- _Problem details_:
Beginning with the first line of the data below, reproduce every line unchanged, ending with the line that holds "sc.view_settings.exposure=0".

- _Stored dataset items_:

— START —

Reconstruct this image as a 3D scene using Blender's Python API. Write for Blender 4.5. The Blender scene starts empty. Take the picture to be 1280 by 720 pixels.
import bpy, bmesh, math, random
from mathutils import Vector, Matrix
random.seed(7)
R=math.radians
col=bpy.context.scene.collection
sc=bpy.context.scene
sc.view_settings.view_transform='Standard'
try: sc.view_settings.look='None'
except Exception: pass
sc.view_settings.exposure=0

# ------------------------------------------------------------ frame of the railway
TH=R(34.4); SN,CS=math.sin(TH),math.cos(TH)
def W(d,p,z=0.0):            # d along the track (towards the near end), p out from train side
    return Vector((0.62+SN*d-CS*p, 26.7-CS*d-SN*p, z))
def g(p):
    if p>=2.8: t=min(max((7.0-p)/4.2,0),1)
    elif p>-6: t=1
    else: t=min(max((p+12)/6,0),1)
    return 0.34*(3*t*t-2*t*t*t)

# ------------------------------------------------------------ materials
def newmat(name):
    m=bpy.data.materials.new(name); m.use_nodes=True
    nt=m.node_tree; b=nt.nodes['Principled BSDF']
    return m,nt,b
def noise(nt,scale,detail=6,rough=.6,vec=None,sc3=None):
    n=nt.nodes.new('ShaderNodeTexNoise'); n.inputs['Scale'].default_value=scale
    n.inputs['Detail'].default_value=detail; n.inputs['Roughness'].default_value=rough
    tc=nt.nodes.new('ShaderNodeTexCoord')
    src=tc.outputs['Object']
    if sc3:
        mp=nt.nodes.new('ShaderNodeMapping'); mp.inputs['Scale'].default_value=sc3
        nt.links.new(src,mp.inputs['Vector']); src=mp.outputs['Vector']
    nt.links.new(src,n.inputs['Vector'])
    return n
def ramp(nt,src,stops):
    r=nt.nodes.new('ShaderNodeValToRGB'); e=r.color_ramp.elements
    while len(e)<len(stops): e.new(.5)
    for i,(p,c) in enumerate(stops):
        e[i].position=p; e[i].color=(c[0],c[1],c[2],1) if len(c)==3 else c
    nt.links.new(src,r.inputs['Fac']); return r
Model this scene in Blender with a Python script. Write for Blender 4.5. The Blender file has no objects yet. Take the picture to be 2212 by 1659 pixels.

— END —

- _Result for this exercise_:
Reconstruct this image as a 3D scene using Blender's Python API. Write for Blender 4.5. The Blender scene starts empty. Take the picture to be 1280 by 720 pixels.
import bpy, bmesh, math, random
from mathutils import Vector, Matrix
random.seed(7)
R=math.radians
col=bpy.context.scene.collection
sc=bpy.context.scene
sc.view_settings.view_transform='Standard'
try: sc.view_settings.look='None'
except Exception: pass
sc.view_settings.exposure=0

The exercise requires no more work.